Libya oil exports threatened as NOC warns against port deal
Libya’s hopes to boost crude exports have been dealt a blow after the head of the National Oil Corporation (NOC) objected to a deal between the government and local guards to reopen key ports.
In a letter seen by Reuters to U.N. Libya envoy Martin Kobler and a number of oil and diplomatic officials, NOC chairman Mustafa Sanalla said it was a mistake to reward Ibrahim Jathran, head of the Petroleum Facilities Guard (PFG), for a blockade of the oil ports of Ras Lanuf, Es Sider and Zueitina.
The PFG confirmed on Friday that it would implement an agreement with Libya’s U.N.-backed Government of National Accord (GNA) to reopen the ports within days, following a visit by Kobler to meet Jathran in Ras Lanuf.

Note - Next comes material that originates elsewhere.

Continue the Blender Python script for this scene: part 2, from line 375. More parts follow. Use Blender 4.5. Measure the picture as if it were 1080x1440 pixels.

The terms for ending the blockade have not been made public, but an initial payment for salaries for Jathran’s men has been agreed, sources familiar with the matter say.
In the letter, Sanalla said the deal included payments that would encourage other groups to disrupt oil operations in the hopes of a similar payout.
“It sets a terrible precedent and will encourage anybody who can muster a militia to shut down a pipeline, an oilfield, or a port, to see what they can extort,” the letter said.
Sanalla said the NOC would not lift force majeure at export terminals if a payout went through due to the risk that the corporation would face liabilities.
Should any court cases arise internationally for losses stemming from the blockade, “we, as NOC, are determined not to be attached to these lawsuits”, the letter said.
The NOC also threatened to withdraw its recognition of the GNA’s leadership, or Presidential Council.
Ali al-Hassi, a PFG spokesman, would not confirm whether any money had been received, but said the guards’ salaries should be paid now that the force was fulfilling its promise to open the ports.
OPEC member Libya has been in turmoil for years, with rival governments and complex alliances of armed groups vying for power and a share of the country’s significant oil wealth.
Armed factions, labour disputes and security threats have helped slash oil output to less than a quarter of the 1.6 million barrels per day (bpd) seen before the 2011 uprising against Muammar Gaddafi.
The blockade by Jathran alone has cost Libya some $100 billion in lost export revenue, according to the letter.
Sanalla’s letter said that due to attacks from Islamic State militants and other damage, exports from the ports would struggle to surpass 100,000 bpd in the near term, a fraction of their designed capacity.
He added that NOC’s largest subsidiary, Agoco, would be able to increase production by that amount if it received its operational budget from the government.
“To pay Jathran instead of Agoco makes no sense, politically, economically or legally,” Sanalla said.
Asked about the terms of any deal with the PFG, Ahmed Maiteeg, a member of the GNA’s Presidential Council, said only that he hoped the ports would open soon so Libya could earn badly needed foreign currency.
The country faces a financial crunch because of the collapse in its oil revenues.
“We heard many times from the PFG that they will open the oil ports,” he told reporters in Tripoli. “Hopefully this time it will happen.”
Jathran led blockades of the ports starting in 2013 saying he was trying to prevent corruption in oil sales, though others have disputed his motives.
The PFG has since helped push Islamic State fighters back along the coast to Sirte, where they are surrounded by GNA-aligned forces.
Kobler’s visit to Jathran focussed on continuing security cooperation with the GNA, diplomatic sources said.